Entram na história associações de refugiados, pancadaria com o marido de Abeer e até mesmo uma transação em que o homem-arte é vendido. Mas isso não seria tráfico de humanos? Soraya explica que por atrasos da legislação muitos países veem as coisas desse modo, mas na Suíça, esse oásis de legislação arejada, isso é possível, sim. Não por acaso, a Suíça não consta da vasta lista de países coprodutores do filme.

Entre investidas no mercado de arte —que, sabemos, é coisa tenebrosa— e os problemas sentimentais de Sam e Abeer, Ben Hania optou por um esteticismo quase doentio. Praticamente não há plano sem uma porta, uma janela, um espelho, um lustre ou qualquer badulaque entre seu objeto e o espectador.

Em face disso, as intenções, por melhores que sejam —tratar de alguns dos milhares de problemas do Oriente Médio—, ficam soterradas sob um apuro visual enlouquecido. Ele escapa, justamente, na cena em que Sam está sendo vendido, numa elegante casa de leilões, ou nas embaraçosas explicações que o agente do seguro de vida de Sam oferece sobre o que aconteceria no caso da sua morte e do inexorável desaparecimento da obra-prima que carrega nas costas. Isto é, cenas em que o sarcasmo triunfa sobre os inúmeros pontos vazios do roteiro.
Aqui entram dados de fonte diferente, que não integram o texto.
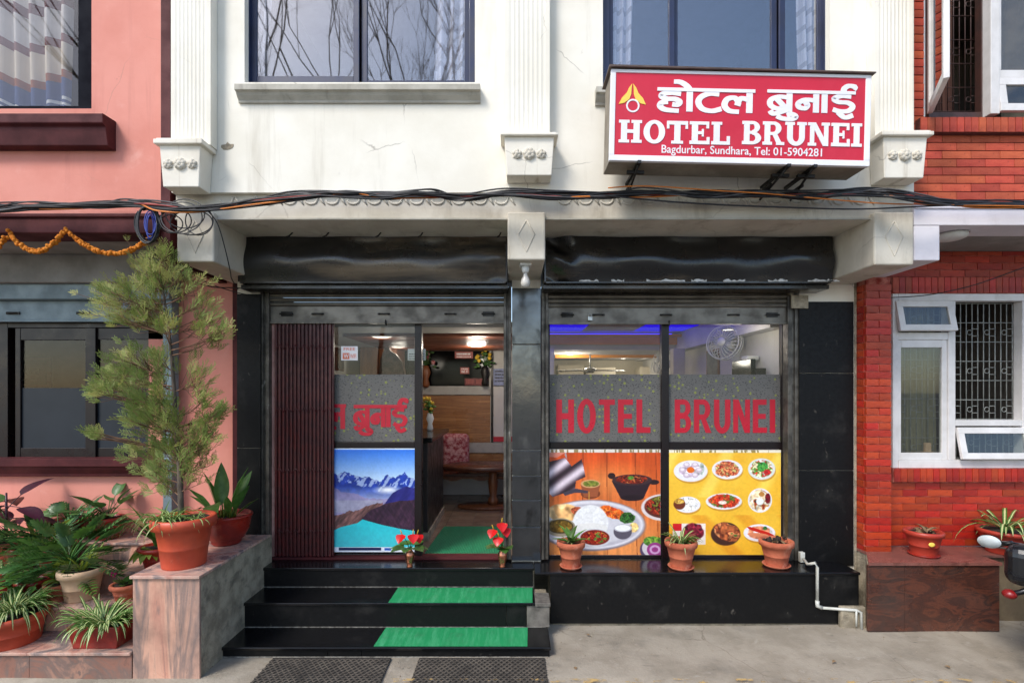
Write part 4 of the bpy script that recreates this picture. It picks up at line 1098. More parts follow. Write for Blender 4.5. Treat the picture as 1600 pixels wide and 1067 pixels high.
# reception desk
desk = thing('reception_desk', 'dark panelled reception desk with an overhanging black top', 'desk', (-1.3, 5.8, FLOOR))
m = MB(); m.box(-2.0, -.86, 5.22, 6.42, FLOOR+.08, FLOOR+1.0); m.build('body', M('desk_black', S(44,38,38), S(32,28,28), 9, .4, bump=.1), desk, bevel=.004)
m = MB(); m.box(-2.0, -.845, 5.21, 6.43, FLOOR, FLOOR+.079); m.build('kick_plate', mt['rough_concrete'], desk)
m = MB(); m.box(-2.03, -.8, 5.14, 6.5, FLOOR+1.0, FLOOR+1.05); m.build('top', mt['black_granite'], desk, bevel=.01)
# bench, cushion, table
bench = thing('lobby_bench', 'low wooden bench against the rear wood panels', 'bench', (-.2, 7.2, FLOOR))
m = MB(); m.box(-1.2, .3, 6.95, 7.5, FLOOR+.36, FLOOR+.41); m.build('seat', mt['wood_dark'], bench, bevel=.01)
m = MB(); m.prism([(-1.2+1.5*i/20, FLOOR+.36-.04-.02*math.cos(i*1.2)) for i in range(21)]+[(.3,FLOOR+.36),(-1.2,FLOOR+.36)], 6.97, 6.99); m.build('apron', mt['wood_brown'], bench)
for x in (-1.1, .2):
    m = MB(); m.box(x-.03, x+.03, 7.0, 7.06, FLOOR, FLOOR+.35); m.build('leg', mt['wood_dark'], bench)
cu = MB(); cu.box(-.98, -.60, 7.1, 7.28, FLOOR+.41, FLOOR+.93); o = cu.build('cushion', mt['fabric_red'], bevel=.07, seg=4); tag(o, 'red patterned cushion standing on the wooden bench', 'cushion')
tb = thing('coffee_table', 'oval dark coffee table with a turned wooden pedestal', 'table', (-.35, 6.6, FLOOR))
MB().lathe([(.001,.50),(.5,.50),(.52,.52),(.52,.545),(.5,.56),(.001,.56)], 32, (-.32,6.75,FLOOR), sx=1.15, sy=.62).build('top', mt['wood_dark'], tb)
MB().lathe([(.07,.03),(.07,.1),(.045,.14),(.06,.25),(.065,.34),(.05,.4),(.07,.5)], 16, (-.25,6.75,FLOOR)).build('pedestal', mt['wood_brown'], tb)
MB().lathe([(.001,0),(.36,0),(.36,.03),(.001,.04)], 28, (-.32,6.75,FLOOR), sx=1.1, sy=.6).build('base', mt['wood_brown'], tb)
# vase with flowers on the stone band, plant on the desk
def bouquet(name, label, loc, s, flower, leafm, vase):
    t = thing(name, label, 'vase', loc)
    MB().lathe([(.03*s,0),(.045*s,.03*s),(.03*s,.1*s),(.055*s,.17*s),(.04*s,.22*s),(.03*s,.25*s)], 14).build('vase', vase, t, local=True)
    m = MB(); f = MB(); random.seed(name)
    for i in range(16):
        a = random.uniform(0,2*PI); r = random.uniform(.02,.11)*s; h = random.uniform(.28,.46)*s
        m.tube([(0,0,.23*s),(r*.5*math.cos(a),r*.5*math.sin(a),.32*s),(r*math.cos(a),r*math.sin(a),h)], .004*s, 4)
        m.ball((r*1.2*math.cos(a),r*1.2*math.sin(a),h-.05*s), .028*s, 6, 4, 0, .5)
        if i % 2: f.ball((r*math.cos(a),r*math.sin(a),h), .026*s, 7, 5)
    m.build('leaves', leafm, t, local=True); f.build('flowers', flower, t, local=True)
bouquet('flower_vase', 'brown vase of pink flowers on the ledge behind the desk', (X(667,7.4)-.02, 7.44, Z(605,7.44)), 1.25, mt['fabric_red'], mt['leaf_dark'], mt['wood_brown'])
bouquet('desk_plant', 'small yellow flowering plant on the reception desk', (X(672,6.1), 6.1, FLOOR+1.05), .85, mt['yellow'], mt['leaf'], mt['white_plastic'])
bouquet('hanging_plant', 'little plant with a yellow fruit by the rear partition', (X(757,7.3), 7.42, Z(603,7.42)), 1.15, mt['yellow'], mt['leaf_dark'], mt['dark_steel'])
# left wall pictures, cupboard
for i, (ya, yb2, q0, q1, lab) in enumerate(((4.95,5.1,517,584,'framed painting nearest the shutter on the left lobby wall'),(5.75,6.05,535,575,'first small dark framed picture in the row of three'),(6.12,6.42,536,575,'middle small dark framed picture in the row of three'),(6.5,6.8,537,575,'last small dark framed picture in the row of three'))):
    t = thing('wall_picture', lab, 'picture', (x0r, ya, Z(q1,ya)), group='pictures on the left lobby wall')
    MB().box(x0r+.001, x0r+.02, ya, yb2, Z(575,5.9) if i else Z(584,5), Z(535,5.9) if i else Z(518,5)).build('frame', mt['wood_dark'], t, bevel=.004)
    MB().box(x0r+.02, x0r+.022, ya+.03, yb2-.03, (Z(575,5.9) if i else Z(584,5))+.03, (Z(535,5.9) if i else Z(518,5))-.03).build('print', M('picture_print', S(120,90,60), S(60,60,60), 8, .4, bump=0), t)
m = MB(); m.box(-2.05, -1.55, 6.9, 7.4, FLOOR, Z(533,7)); cb = m.build('cupboard_body', mt['wood_brown'])
cbt = thing('wooden_cupboard', 'tall reddish wooden cupboard in the rear left corner', 'cupboard', (-1.8,7.1,FLOOR)); cb.parent = cbt; cb.matrix_parent_inverse = WM[cbt.name].inverted(); cb.name = 'body'
for s_ in (0,1):
    m = MB(); m.box(-2.04+.25*s_, -1.81+.25*s_, 6.885, 6.899, FLOOR+.05, Z(535,7)); m.build('door', mt['wood_brown'], cbt, bevel=.003)
# pointed brown solid shape beside the cupboard
cp = MB(); pts = [(592,586),(594,560),(600,548),(603,536),(607,536),(609,548),(618,553),(628,566),(632,586)]
cp.prism([(X(a,6.6),Z(c,6.6)) for a, c in pts], 6.6, 6.72); tag(cp.build('pointed_shape', M('mottled_brown', S(84,62,50), S(60,46,40), 16, .6, bump=.6, bs=30), bevel=.02), 'pointed brown shape standing behind the reception desk', 'carving')
# wall fans
def fan(label, loc, rz, tilt, r):
    t = thing('wall_fan', label, 'fan', loc, (0,0,rz), 'wall fans on the right')
    a = MB()
    q = Matrix.Translation((0,-.3,.1)) @ Matrix.Rotation(R(90)+tilt, 4, 'X')
    for rr, h in ((r,0),(r*.97,.05),(r*.97,-.05)):
        a.tube([(rr*math.cos(2*PI*i/32), rr*math.sin(2*PI*i/32), h) for i in range(33)], .006, 5, caps=False)
    for i in range(24):
        an = 2*PI*i/24
        a.tube([(.05*math.cos(an),.05*math.sin(an),.075),(r*.7*math.cos(an+.2),r*.7*math.sin(an+.2),.07),(r*math.cos(an+.3),r*math.sin(an+.3),0),(r*.6*math.cos(an+.3),r*.6*math.sin(an+.3),-.06)], .0038, 4)
    a.xf(q); a.build('cage', mt['white_plastic'], t, local=True)
    b_ = MB()
    for i in range(3):
        an = 2*PI*i/3; pts = []
        for j in range(9):
            u = j/8; an2 = an+.9*math.sin(PI*u)*(.9)
            pts.append((r*.85*u*math.cos(an+.5*u), r*.85*u*math.sin(an+.5*u)))
        back = [(r*.85*u*math.cos(an+.5*u+.95*math.sin(PI*min(1,u*.9+.1))), r*.85*u*math.sin(an+.5*u+.95*math.sin(PI*min(1,u*.9+.1)))) for u in [j/8 for j in range(8,0,-1)]]
        b_.prism(pts+back, .0, .006, 'z')
    b_.xf(q); b_.build('blades', M('fan_blade', S(150,156,160), None, 5, .3), t, local=True)
    h_ = MB(); h_.lathe([(.001,.085),(.045,.08),(.05,.07)], 16); h_.lathe([(.05,-.06),(.06,-.1),(.055,-.2),(.03,-.23),(.001,-.23)], 16); h_.xf(q); h_.build('motor', mt['white_plastic'], t, local=True)
    MB().tube([(0,-.1,.1),(0,-.05,.05),(0,-.02,-.02)], .025, 8).build('arm', mt['white_plastic'], t, local=True)
    MB().box(-.06,.06,-.03,0,-.16,.06).build('mount', mt['white_plastic'], t, local=True, bevel=.015)
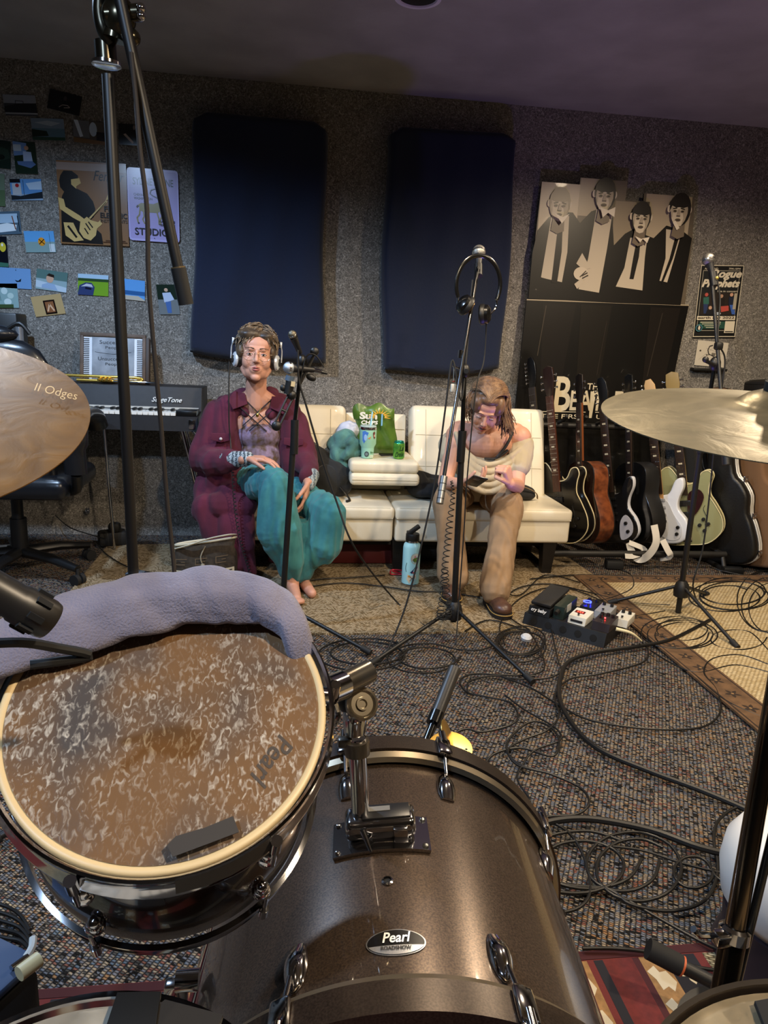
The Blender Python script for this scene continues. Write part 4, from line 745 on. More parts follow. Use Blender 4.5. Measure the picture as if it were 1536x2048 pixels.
MAH = mat('7c4222', .3, noi=(24, '4a2210'), coat=.3); z0 = .125
G = []
guitar('black bass with a worn dark fretboard at the sofa end of the rack', (1.585, 4.12, z0), -62, 13, 'str', '101012', '101012', headc='101010', fb='3a3028', L=1.10, cat='bass guitar', neckc='1a1612', group=None)
guitar('black semi-hollow guitar with cream binding and tan knobs', (1.655, 3.98, z0), -60, 13, 'cut', '0e0d0d', '0e0d0d', bind='d6c79a', L=1.06, knobs=[(.11, .10), (.135, .145), (.09, .16)], neckc='4a2414', fb='4a2a1c', headc='2a1a14')
guitar('acoustic guitar with glossy reddish mahogany sides and cutaway', (1.80, 3.98, z0), -80, 12, 'ac', '2a1a12', MAH, bind='1a120e', L=1.02, neckc='7a4424', headc='1a120e')
guitar('black guitar with white edge and white control plate', (1.99, 3.99, z0), -56, 13, 'str', '131315', 'd3d6e0', L=1.0, guard=('b9bccb', [(.05, .02), (.12, .05), (.13, .12), (.09, .17), (.05, .12)]), knobs=[(.1, .07), (.09, .12)], headc='121212', neckc='1a1612', pick='101010')
guitar('black single-cutaway acoustic guitar behind the white strap', (2.13, 4.0, z0), -78, 12, 'ac', '0d0d0e', mat('121213', .45), L=1.03, neckc='191512', headc='0f0f0f')
gw = guitar('white solid-body guitar with dark fretboard and hanging white strap', (2.30, 3.98, z0), -50, 13, 'str', 'd9dce2', 'd2d5db', L=1.0, guard=('c9ccd2', [(.02, .03), (.10, .03), (.12, .10), (.08, .18), (.04, .27), (-.06, .27), (-.05, .12)]), knobs=[(.09, .06), (.1, .1)], headc='c9a878', neckc='b98d5a', pick='8d8f94')
guitar('sage green hollow-body guitar with brown pickguard and cream binding', (2.46, 3.97, z0), -42, 13, 'cut', '8d8f6a', '8d8b68', bind='cfc69a', L=1.06, guard=('2b1210', [(.02, .17), (.06, .19), (.10, .25), (.115, .30), (.09, .34), (.04, .33), (.02, .28)]), knobs=[(.10, .085), (.075, .12), (.125, .125), (.10, .155)], headc='8d7a4c', neckc='b59c68')
# strap of the white guitar, draped to the floor
t = thing('guitar_strap', 'white strap hanging from the rack in loops down to the floor', 'strap', F(1300, 1115)); ST = mat('d5d2ca', .7)
def ribbon(name, pts, w, m, parent, k=6):
    P_ = smooth_path(pts, k); b = MB(m); L = []; Rr = []
    for i, p in enumerate(P_):
        tg = (P_[min(i+1, len(P_)-1)]-P_[max(i-1, 0)]).normalized(); s = tg.cross(V((0, -.9, .45))); s = s.normalized() if s.length > .1 else V((1, 0, 0)); L.append(p+s*w/2); Rr.append(p-s*w/2)
    n = len(P_); up = V((0, -.002, .001)); vv = L+Rr+[p+up for p in L]+[p+up for p in Rr]
    ff = [q for i in range(n-1) for q in ((i, i+1, n+i+1, n+i), (2*n+i, 3*n+i, 3*n+i+1, 2*n+i+1), (i, 2*n+i, 2*n+i+1, i+1), (n+i, n+i+1, 3*n+i+1, 3*n+i))]
    b.add(vv, ff); return b.build(name, parent, ang=60)
ribbon('strap_band', [W(1308, 1050, 3.80), W(1312, 1085, 3.78), W(1295, 1112, 3.80), W(1275, 1118, 3.84), W(1262, 1100, 3.86), W(1258, 1085, 3.86)], .045, ST, t)
ribbon('strap_tail', [W(1258, 1085, 3.86), W(1290, 1100, 3.85), W(1268, 1112, 3.82), W(1250, 1112, 3.8)], .03, ST, t)
ribbon('strap_end', [W(1325, 1080, 3.82), W(1335, 1100, 3.80), W(1340, 1112, 3.80), W(1320, 1116, 3.86)], .04, ST, t)
# rack
t = thing('guitar_rack', 'black multi-guitar floor rack behind the right end of the sofa', 'guitar rack', (1.95, 4.05, 0)); RK = mat('161514', .5)
for a, c_, r in (((1.42, 4.27, .80), (2.62, 4.27, .80), .018), ((1.5, 3.84, .095), (2.62, 3.84, .095), .02), ((1.5, 4.16, .095), (2.62, 4.16, .095), .02)): MB(RK).cyl(a, c_, r, n=14).build('padded_rail', t)
for x in (1.48, 2.60): MB(RK).tube([(x, 3.80, .02), (x, 3.84, .10), (x, 4.16, .10), (x, 4.27, .80)], .014, None, 10).tube([(x, 3.78, .015), (x, 4.36, .015)], .014, None, 10).build('side_frame', t)
for i in range(9): x = 1.52+i*.125; MB(RUB).tube([(x, 4.26, .82), (x+.01, 4.20, .84), (x+.012, 4.16, .87)], .010, None, 8, k=3).build('neck_holder', t)
# cases and gig bags
def case(label, loc, yaw, lean, col, th, sc=1.0, trim=None, latch=0, rough=.6, name='guitar_case', body=None, back=0):
    X = GX(loc, yaw, lean, back); t = thing(name, label, 'guitar case' if name == 'guitar_case' else 'gig bag', loc)
    h = [(0, 0), (.13, .005), (.20, .05), (.215, .13), (.19, .25), (.165, .32), (.168, .42), (.13, .50), (.085, .56), (.075, .75), (.085, .98), (.07, 1.02), (0, 1.03)]
    out = [(p.x, p.y) for p in smooth_path([(x*sc, z*sc, 0) for x, z in mirror(h)], 3, True)]
    b = MB(X=X); b.prism(out, (0, th/2, 0), (1, 0, 0), (0, 0, 1), th, body or mat(col, rough, bump=(80, .3, .002)), bev=.02); b.build('shell', t, ang=50)
    if trim:
        b = MB(mat(trim, .35, .3), X)
        for yy in (-.012, .012): b.tube([(x*1.012, yy, z) for x, z in out], .006, None, 6, closed=True)
        b.build('metal_trim', t)
    else:
        b = MB(mat('0a0a0a', .5), X); b.tube([(x*1.008, .0, z) for x, z in out], .004, None, 6, closed=True); b.build('zipper', t)
    for i in range(latch):
        z = (.08, .30, .52, .8)[i]*sc; x = max(p[0] for p in out if abs(p[1]-z) < .04*sc)
        MB(CHR, X).box((x+.004, 0, z), (.012, .05, .035), bev=.004).ell((x+.012, 0, z), (.006, .014, .008)).build('latch', t)
    return t
case('black hardshell guitar case with white metal trim behind the green guitar', (2.68, 3.93, .02), -58, 9, '0e0e0e', .13, 1.0, 'cfcdc6', 3, .4)
case('tan brown fabric gig bag standing between black cases', (2.85, 3.86, .02), -66, 10, '6f5238', .12, 1.0, None, 0, .9, 'gig_bag')
case('black padded gig bag, second from the right wall side', (3.03, 3.84, .02), -66, 9, '1a1a1c', .16, 1.0, None, 0, .9, 'gig_bag')
case('black hardshell case with white trim at the far right of the row', (3.24, 3.88, .02), -70, 8, '111111', .14, 1.05, 'c9c7c0', 3, .4)
case('black soft gig bag tucked behind the green guitar body', (2.58, 4.14, .02), -60, 9, '121212', .13, 1.0, None, 0, .9, 'gig_bag')
case('brown leather guitar case with rounded top at the wall', (2.72, 4.26, .02), -80, 2, '5f4532', .10, 1.02, None, 0, .5)
case('tall black leather-look case against the wall behind the microphone stand', (2.98, 4.20, .02), -70, 2, '1a1918', .16, 1.08, None, 2, .4)
b = MB(BLK); q = F(1465, 1140, .02); b.box(q, (.12, .05, .035), bev=.006, R=rot(z=-8)); b.build('power_adapter', None, 'black power adapter brick on the carpet before the cases', 'adapter')
b = MB(RUB); q = F(1228, 1128, .03); b.box(q, (.10, .07, .05), bev=.008, R=rot(z=-10)); b.build('pedal', None, 'black foot pedal on the carpet in front of the guitar rack', 'pedal')
# ================================================================ people
def folds(amp, sc, seed=0, amp2=0):
    s = np.array(sc)
    def f(a, n):
        d = vnoise(a*s, 1.0, seed)*amp
        if amp2: d += vnoise(a, 55, seed+9)*amp2
        return a+n*d[:, None]
    return f
def headprims(X, s=1.0):
    T = lambda p: X @ (V(p)*s); R = X.to_3x3()
    e = lambda c, r, q=None: ('e', T(c), tuple(k*s for k in r), R @ q if q else R)
    c = lambda a, b, r0, r1: ('c', T(a), T(b), r0*s, r1*s)
    L = [e((0, .012, .035), (.075, .092, .083)), e((0, -.026, -.022), (.064, .065, .088)), e((0, -.034, -.070), (.052, .050, .042)), e((0, -.068, -.098), (.022, .018, .017)),
         e((0, -.048, .045), (.058, .038, .042)), c((-.030, -.082, .024), (.030, -.082, .024), .010, .010), c((0, -.088, .014), (0, -.108, -.026), .0065, .0095), e((-.009, -.100, -.031), (.008, .009, .006)), e((.009, -.100, -.031), (.008, .009, .006)),
         e((-.032, -.056, -.030), (.030, .030, .034)), e((.032, -.056, -.030), (.030, .030, .034)), e((0, -.078, -.062), (.028, .014, .022)), c((-.036, -.03, -.080), (-.056, .01, -.045), .022, .022), c((.036, -.03, -.080), (.056, .01, -.045), .022, .022)]
    for k in (-1, 1): L.append(e((k*.076, .006, -.008), (.010, .019, .030), rot(z=k*-18)))
    return L
def face(X, s, par, skin, iris='4a4038', brow='4a3a2c', lip='a85a52', lids=False, mouth=0):
    T = lambda p: X @ (V(p)*s); R = X.to_3x3()
    for k in (-1, 1):
        c = (k*.0300, -.0800, .0015)
        MB(mat('e9e2dc', .25)).ell(T(c), tuple(q*s for q in (.0125, .0085, .0060 if not lids else .0022)), None, R, 16, 10).build('eye', par, ang=80)
        if not lids: MB(mat(iris, .2)).ell(T((k*.0300-.0005, -.0870, .0016)), tuple(q*s for q in (.0052, .0028, .0053)), None, R, 14, 8).build('iris', par, ang=80)
        b = MB(skin); b.tube([T((k*.0300+x, -.0862+abs(x)*.30, .0068-abs(x)*abs(x)*22)) for x in (-.014, -.007, 0, .007, .014)], .0026*s, None, 8, k=3, flat=.8); b.build('eyelid', par, ang=80)
        b = MB(mat('2a211c', .6)); b.tube([T((k*.0300+x, -.0888+abs(x)*.30, (.0048 if not lids else -.002)-x*x*22)) for x in (-.014, -.007, 0, .007, .014)], .0010*s, None, 6, k=3); b.build('eyelashes', par, ang=80)
        b = MB(mat(brow, .8)); b.tube([T((k*(.0305+x), -.0938+(x+.016)*.22, .0255+.003*(1-(x/.018)**2))) for x in (-.018, -.008, .002, .012, .021)], lambda t: .0031*s*(1-.6*t), None, 8, k=3, flat=.7); b.build('eyebrow', par, ang=80)
        MB(mat('5a2c26', .6)).ell(T((k*.0075, -.1065, -.0345)), (.0028*s, .003*s, .0016*s), None, R, 8, 6).build('nostril', par)
    m = mat(lip, .45)
    b = MB(m); b.tube([T((x, -.0955+abs(x)*.55-.000, -.0570+.0018*(1-abs(abs(x)-.006)/.02))) for x in (-.023, -.012, -.004, 0, .004, .012, .023)], lambda t: s*(.0012+.0026*sin(pi*t)), None, 8, k=3); b.build('upper_lip', par, ang=80)
    b = MB(m); b.tube([T((x, -.0955+abs(x)*.55, -.0640-mouth-.002*(1-(x/.02)**2))) for x in (-.021, -.010, 0, .010, .021)], lambda t: s*(.0012+.0038*sin(pi*t)), None, 8, k=3); b.build('lower_lip', par, ang=80)
    b = MB(mat('4a1f1c', .6)); b.tube([T((x, -.0975+abs(x)*.55, -.0602-mouth*.5-.0005)) for x in (-.022, -.010, 0, .010, .022)], lambda t: s*(.0006+(.0008+mouth*.5)*sin(pi*t)), None, 8, k=3); b.build('mouth_line', par, ang=80)
def hand(w, d, n, curl=25, sp=6, thumb=1, s=1.0, tc=20):
    """wrist w, finger direction d, palm side n; returns capsules for a palm, four fingers and a thumb"""
    w = V(w); d = V(d).normalized(); n = V(n); n = (n-d*n.dot(d)).normalized(); l = d.cross(n)*thumb; P = []
    kn = []
    for i, o in enumerate((.030, .010, -.010, -.029)):
        k = w+d*(.088-.004*abs(i-1)-(.006 if i == 3 else 0))*s+l*o*s; kn.append(k); P.append(('c', w+d*.008*s+l*o*.55*s, k, .0155*s, .0125*s))
    P.append(('e', w+d*.05*s, (.03*s, .03*s, .013*s), Matrix((l, d, n)).transposed()))
    for i, k in enumerate(kn):
        a = radians((1.5-i)*sp); dd = (d*cos(a)+l*sin(a)).normalized(); p = k; q = 0
        for j, L in enumerate((.043, .026, .020)):
            q += radians(curl*(1, 1.15, .8)[j]); v = dd*cos(q)+n*sin(q); L *= (.95, 1.06, 1.0, .80)[i]*s; P.append(('c', p, p+v*L, (.0092-.0008*j)*s, (.0085-.0008*j)*s)); p = p+v*L
    p = w+d*.022*s+l*.026*s; t = radians(tc)
    fist = ((.7, .5, .35), (.25, -.25, .85), (-.1, -.9, .35))
    for j, L in enumerate((.042, .032, .026)): v = (d*fist[j][0]+l*fist[j][1]+n*fist[j][2]).normalized() if curl > 60 else (d*cos(radians(42-j*14))+l*sin(radians(42-j*14))+n*sin(t*(j+1)*.6)).normalized(); P.append(('c', p, p+v*L*s, (.013-.0015*j)*s, (.0115-.0015*j)*s)); p = p+v*L*s
    return P
def hm(base, hi): return mat(base, .45, noi=(38, hi), sheen=.1)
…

Ainda que soterradas, as intenções são o que melhor resiste nesse conjunto quase sempre pernóstico, pois a ideia de deslocamento, o sentimento de estar sempre no lugar errado, de nunca pertencer a parte alguma, que acompanha o personagem de Sam não é estéril e tem algo a dizer sobre o Oriente Médio —e não só.